The plea (ss 105-109)
• The plea tendered in response to a charge serves an important dual purpose in that it
determines, first, the ambit of the dispute between the accused and the prosecution
and, secondly, the procedure to be adopted
o Special procedures must also be followed where a plea of guilty forms part of
a so-called plea and sentence agreement as provided for in s 105A.
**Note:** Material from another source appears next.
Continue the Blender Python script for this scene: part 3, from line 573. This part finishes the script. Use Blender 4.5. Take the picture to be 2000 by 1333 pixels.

• In criminal matters it is only after the accused has pleaded to the charge, that the lis is
established between the accused and the prosecution
• The plea is the formal response to the charge. It follows that the charge should be
drawn up with great care
o There can be no verdict on the merits unless an accused has pleaded to the
charge
o A trial court’s failure to give a verdict in respect of a charge to which the
accused has pleaded would normally result in an acquittal on appeal
• Where a plea and sentence agreement as provided for in s 105A is followed, an
accused settles the lis between him and the prosecution once and for all

105 Accused to plead to charge
The charge shall be put to the accused by the prosecutor before the trial of the accused is commenced, and
the accused shall, subject to the provisions of sections 77, 85 and 105A, be required by the court forthwith
to plead thereto in accordance with section 106.
• The provisions of section 105 are peremptory
• At the commencement of the trial it ought to be explained, in brief and
understandable terms, to undefended accused what it entails to plead either guilty or
not guilty
o The presiding judicial officer should also explain to the undefended accused
the procedure to be followed upon his plea, for example, questioning in terms
of section 112 where a plea of guilty has been tendered.